Republican lawmakers as well as Mr. Trump have long alleged that senior FBI and Department of Justice officials abused their authority while obtaining a surveillance warrant against Mr. Page, citing the fact that the bureau heavily relied upon a dossier created by ex-British spy Christopher Steele, who reportedly told officials that he disliked Mr. Trump and wanted to prevent him from being elected President.
Now that Robert S. Mueller III, the special counsel tasked with investigating Mr. Trump and his 2016 presidential campaign and their ties to Moscow, has concluded that no criminal conspiracy occurred, Republicans are claiming predicting that Mr. Horowitz’s findings will be damning, preparing to claim vindication that the Trump-Russia investigation was politicized.
“The Special Counsel’s investigation did not find that the Trump campaign or anyone associated with it conspired or coordinated with Russia in its efforts to influence the 2016 U.S. presidential election,” Mr. Barr wrote in a letter to Congress. “The investigation did not establish that members of the Trump Campaign conspired or coordinated with the Russian government in its election interference activities.”
Mr. Trump’s Republican allies in Congress have already attempted to pounce on Mr. Mueller’s findings, summarized by Mr. Barr, as evidence that allegations of collusion between Mr. Trump and Russian intelligence services were unfounded. The FBI and Department of Justice, however, relied on information other than Mr. Steele’s dossier in launching its July 2016 investigation into Mr. Trump’s key associates, citing a meeting that George Papadopoulos, a former Trump campaign volunteer who pled guilty during the course of the special counsel’s investigation to lying to the FBI, had with Joseph Mifsud, a Maltese academic at a bar in London.
Three renewal applications of the surveillance warrant against Mr. Page were ultimately granted by various federal judges — one signed by Rod J. Rosenstein, Mr. Trump’s Deputy Attorney General. That application was signed by Mr. Rosenstein in 2017 — something that has repeatedly angered Mr. Trump, as Mr. Rosenstein was appointed to his current post by him.

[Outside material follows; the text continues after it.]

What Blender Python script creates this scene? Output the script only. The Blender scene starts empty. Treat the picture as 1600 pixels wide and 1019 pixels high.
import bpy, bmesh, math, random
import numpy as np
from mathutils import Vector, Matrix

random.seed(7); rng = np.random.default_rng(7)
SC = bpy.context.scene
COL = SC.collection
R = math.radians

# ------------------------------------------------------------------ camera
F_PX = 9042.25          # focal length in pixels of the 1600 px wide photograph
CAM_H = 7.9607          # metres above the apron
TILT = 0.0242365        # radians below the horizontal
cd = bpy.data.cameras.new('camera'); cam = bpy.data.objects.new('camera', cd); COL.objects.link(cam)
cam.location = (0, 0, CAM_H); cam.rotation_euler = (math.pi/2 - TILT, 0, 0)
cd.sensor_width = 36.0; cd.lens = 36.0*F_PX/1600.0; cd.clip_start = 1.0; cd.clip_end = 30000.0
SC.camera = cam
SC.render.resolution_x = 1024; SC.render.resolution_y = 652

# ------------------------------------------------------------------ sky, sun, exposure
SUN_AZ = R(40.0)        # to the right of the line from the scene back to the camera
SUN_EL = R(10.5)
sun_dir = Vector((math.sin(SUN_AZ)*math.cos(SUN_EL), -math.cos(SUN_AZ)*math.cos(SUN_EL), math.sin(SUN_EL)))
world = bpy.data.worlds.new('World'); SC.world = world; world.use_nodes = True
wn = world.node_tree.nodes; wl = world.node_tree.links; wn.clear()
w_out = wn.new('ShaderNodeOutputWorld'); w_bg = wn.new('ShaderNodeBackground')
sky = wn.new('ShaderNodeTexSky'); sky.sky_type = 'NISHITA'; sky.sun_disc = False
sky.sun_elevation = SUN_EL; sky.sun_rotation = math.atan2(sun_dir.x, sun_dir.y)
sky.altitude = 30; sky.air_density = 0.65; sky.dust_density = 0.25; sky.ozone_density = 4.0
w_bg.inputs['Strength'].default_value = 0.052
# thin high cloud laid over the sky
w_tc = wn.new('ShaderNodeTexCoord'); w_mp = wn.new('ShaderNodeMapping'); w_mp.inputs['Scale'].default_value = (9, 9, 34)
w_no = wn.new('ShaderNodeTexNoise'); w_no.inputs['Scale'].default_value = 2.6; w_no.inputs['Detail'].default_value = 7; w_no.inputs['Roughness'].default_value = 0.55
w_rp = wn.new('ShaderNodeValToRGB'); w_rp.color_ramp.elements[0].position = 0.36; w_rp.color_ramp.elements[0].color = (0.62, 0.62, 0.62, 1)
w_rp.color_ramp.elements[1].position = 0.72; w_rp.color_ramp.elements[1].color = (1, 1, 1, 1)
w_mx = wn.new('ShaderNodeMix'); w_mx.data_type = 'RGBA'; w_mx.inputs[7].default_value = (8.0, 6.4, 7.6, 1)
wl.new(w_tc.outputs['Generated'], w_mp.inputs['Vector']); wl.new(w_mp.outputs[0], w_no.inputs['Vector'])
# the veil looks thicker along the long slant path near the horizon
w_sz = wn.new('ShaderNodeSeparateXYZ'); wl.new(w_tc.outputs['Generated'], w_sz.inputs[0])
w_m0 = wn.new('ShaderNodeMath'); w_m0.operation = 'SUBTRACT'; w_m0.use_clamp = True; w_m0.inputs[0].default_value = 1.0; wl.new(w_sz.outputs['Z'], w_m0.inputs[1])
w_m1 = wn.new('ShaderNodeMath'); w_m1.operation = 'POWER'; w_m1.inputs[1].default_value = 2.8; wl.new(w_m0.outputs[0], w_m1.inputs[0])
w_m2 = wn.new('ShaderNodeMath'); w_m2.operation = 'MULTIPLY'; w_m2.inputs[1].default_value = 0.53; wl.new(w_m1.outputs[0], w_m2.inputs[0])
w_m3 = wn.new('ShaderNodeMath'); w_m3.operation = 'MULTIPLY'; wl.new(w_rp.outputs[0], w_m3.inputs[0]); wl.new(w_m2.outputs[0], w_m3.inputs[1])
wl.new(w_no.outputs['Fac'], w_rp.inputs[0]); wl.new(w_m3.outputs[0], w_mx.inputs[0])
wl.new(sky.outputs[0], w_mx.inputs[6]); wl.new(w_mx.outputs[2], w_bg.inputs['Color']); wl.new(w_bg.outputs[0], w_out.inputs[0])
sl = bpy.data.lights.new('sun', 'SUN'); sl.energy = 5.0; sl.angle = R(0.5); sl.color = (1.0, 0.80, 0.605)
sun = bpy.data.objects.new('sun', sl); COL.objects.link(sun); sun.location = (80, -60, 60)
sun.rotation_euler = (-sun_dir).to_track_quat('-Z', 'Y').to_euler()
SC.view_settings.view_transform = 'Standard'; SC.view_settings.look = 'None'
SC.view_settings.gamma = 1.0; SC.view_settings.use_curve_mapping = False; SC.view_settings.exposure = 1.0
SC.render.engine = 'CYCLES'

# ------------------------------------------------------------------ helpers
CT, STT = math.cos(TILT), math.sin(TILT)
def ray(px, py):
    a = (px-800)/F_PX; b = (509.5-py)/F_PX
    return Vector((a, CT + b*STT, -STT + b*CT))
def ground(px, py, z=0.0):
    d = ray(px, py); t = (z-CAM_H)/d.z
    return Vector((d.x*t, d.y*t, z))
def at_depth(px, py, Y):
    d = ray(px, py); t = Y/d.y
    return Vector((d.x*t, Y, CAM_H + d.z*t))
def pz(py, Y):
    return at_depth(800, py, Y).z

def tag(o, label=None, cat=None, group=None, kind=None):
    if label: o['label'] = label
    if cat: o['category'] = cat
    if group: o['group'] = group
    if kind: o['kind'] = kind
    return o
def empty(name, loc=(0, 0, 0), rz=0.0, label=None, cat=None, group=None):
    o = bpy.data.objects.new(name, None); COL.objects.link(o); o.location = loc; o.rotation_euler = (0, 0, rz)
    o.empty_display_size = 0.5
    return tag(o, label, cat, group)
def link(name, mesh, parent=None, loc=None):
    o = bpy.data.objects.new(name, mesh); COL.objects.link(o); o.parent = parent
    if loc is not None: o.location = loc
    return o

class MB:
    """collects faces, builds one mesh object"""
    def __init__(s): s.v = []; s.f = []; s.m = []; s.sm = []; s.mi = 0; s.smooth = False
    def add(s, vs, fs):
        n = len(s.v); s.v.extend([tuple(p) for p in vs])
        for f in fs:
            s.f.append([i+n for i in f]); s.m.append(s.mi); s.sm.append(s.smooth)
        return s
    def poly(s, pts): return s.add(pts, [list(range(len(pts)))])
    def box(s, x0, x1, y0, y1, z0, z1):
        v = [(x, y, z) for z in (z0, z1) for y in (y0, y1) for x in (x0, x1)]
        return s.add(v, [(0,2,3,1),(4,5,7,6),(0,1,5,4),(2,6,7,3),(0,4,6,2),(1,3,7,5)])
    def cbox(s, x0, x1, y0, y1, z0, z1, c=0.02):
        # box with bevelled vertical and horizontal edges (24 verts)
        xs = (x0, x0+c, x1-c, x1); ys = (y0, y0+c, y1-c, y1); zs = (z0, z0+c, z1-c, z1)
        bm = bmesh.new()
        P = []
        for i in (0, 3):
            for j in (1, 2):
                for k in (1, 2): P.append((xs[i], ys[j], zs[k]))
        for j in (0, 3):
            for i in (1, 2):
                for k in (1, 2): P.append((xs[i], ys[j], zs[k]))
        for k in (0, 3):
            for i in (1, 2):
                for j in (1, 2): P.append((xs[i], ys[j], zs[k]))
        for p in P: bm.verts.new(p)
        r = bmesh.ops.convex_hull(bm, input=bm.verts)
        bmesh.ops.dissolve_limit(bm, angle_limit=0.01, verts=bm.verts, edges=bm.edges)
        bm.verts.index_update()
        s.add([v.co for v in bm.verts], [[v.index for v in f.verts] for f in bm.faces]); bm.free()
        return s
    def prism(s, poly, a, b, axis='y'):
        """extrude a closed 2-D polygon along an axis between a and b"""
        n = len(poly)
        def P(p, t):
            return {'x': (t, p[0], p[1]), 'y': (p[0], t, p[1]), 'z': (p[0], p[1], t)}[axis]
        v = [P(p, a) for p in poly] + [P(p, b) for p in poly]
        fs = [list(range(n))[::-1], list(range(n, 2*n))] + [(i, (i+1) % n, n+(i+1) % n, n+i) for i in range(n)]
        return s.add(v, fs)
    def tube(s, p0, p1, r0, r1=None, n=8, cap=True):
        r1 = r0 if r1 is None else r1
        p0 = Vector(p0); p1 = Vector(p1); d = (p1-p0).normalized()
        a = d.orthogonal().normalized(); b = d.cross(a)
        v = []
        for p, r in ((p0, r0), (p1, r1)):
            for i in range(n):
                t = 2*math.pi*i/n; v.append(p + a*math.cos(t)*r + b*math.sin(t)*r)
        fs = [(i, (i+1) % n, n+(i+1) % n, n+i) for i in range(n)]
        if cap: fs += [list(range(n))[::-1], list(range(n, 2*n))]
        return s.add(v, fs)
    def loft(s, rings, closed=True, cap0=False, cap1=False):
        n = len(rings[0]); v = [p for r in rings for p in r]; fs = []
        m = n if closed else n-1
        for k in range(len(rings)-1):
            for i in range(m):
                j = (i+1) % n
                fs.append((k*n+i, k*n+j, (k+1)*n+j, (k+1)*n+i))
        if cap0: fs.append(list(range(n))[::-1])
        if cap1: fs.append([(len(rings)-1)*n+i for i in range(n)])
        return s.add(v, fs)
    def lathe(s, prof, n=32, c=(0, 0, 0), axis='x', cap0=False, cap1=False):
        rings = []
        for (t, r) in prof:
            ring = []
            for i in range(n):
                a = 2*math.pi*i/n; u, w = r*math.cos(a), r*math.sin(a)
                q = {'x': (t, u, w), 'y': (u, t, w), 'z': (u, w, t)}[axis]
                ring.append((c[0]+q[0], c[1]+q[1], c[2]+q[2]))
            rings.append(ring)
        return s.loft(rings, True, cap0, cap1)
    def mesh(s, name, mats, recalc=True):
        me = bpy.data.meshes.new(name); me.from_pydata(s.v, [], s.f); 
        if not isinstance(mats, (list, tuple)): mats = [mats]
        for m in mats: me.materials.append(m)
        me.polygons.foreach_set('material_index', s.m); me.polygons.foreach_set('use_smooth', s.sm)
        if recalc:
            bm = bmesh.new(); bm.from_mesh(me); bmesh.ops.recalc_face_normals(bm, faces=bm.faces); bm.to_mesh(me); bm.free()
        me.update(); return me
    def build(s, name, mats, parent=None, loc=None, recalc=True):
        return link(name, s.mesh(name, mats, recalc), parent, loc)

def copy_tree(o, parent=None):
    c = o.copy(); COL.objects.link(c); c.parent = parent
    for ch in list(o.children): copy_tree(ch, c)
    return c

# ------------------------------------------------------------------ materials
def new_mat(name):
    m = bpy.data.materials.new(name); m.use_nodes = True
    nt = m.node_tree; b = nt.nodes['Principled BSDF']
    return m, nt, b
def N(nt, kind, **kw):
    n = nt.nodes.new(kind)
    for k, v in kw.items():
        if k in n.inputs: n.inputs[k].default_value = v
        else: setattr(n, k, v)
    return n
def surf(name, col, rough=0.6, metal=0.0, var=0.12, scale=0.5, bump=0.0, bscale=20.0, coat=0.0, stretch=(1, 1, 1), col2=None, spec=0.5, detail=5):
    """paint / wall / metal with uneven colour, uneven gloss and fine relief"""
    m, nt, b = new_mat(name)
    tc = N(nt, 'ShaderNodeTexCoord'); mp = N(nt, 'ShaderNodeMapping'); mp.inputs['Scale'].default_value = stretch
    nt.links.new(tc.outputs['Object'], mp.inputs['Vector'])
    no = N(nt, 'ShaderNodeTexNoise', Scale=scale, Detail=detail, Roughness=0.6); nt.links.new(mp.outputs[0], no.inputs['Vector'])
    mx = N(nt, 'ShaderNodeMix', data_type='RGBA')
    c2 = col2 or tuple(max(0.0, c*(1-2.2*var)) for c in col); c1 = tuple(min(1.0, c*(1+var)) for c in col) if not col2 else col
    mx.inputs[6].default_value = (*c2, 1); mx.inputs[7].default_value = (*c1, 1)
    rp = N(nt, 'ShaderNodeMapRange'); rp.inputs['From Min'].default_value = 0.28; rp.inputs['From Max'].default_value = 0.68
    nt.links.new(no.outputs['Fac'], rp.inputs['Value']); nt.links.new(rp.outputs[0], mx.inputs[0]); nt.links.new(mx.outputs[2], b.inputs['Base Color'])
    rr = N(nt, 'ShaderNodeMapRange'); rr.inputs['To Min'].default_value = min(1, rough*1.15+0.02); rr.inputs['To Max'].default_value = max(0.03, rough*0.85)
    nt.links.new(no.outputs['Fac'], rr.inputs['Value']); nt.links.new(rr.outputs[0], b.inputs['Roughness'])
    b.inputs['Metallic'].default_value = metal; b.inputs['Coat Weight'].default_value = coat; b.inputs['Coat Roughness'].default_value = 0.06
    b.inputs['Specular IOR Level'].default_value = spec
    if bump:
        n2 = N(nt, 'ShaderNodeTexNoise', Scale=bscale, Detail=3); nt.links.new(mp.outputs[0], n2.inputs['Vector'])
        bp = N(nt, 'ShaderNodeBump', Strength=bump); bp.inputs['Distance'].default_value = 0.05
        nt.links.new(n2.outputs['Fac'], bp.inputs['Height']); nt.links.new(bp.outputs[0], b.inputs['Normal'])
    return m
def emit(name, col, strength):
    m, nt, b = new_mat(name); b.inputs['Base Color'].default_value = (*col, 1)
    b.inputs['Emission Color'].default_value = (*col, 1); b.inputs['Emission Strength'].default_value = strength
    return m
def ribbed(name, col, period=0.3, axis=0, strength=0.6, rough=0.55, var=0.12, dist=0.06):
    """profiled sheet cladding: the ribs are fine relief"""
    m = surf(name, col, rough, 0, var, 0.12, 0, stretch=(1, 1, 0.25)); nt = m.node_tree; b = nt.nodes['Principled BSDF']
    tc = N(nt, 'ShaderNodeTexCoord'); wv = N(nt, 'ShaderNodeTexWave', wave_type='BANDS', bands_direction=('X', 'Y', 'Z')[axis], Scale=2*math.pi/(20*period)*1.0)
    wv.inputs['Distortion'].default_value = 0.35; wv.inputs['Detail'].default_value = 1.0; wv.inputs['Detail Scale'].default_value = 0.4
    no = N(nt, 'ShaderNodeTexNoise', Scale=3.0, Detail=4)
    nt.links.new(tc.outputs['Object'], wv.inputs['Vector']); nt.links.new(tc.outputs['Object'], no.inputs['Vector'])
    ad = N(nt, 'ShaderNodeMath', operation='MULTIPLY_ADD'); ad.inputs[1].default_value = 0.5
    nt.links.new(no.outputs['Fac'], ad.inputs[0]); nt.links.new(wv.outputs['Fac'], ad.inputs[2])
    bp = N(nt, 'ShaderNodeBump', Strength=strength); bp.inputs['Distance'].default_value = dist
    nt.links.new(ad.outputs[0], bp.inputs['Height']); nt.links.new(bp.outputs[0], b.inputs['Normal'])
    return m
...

“Will the scathing document written about Lyin’ James Comey, by the man in charge of the case, Rod Rosenstein (who also signed the FISA Warrant), be a big part of the Report? Isn’t Rod therefore totally conflicted?” Mr. Trump tweeted in December 2018.
Mr. Trump’s allies have long argued that FBI and Justice Department officials should have disclosed to the Foreign Intelligence Surveillance Court that Mr. Steele’s dossier was indirectly funded by the Democratic party and Hillary Clinton, the 2016 Democratic nominee for President, through a law firm named Perkins Coie.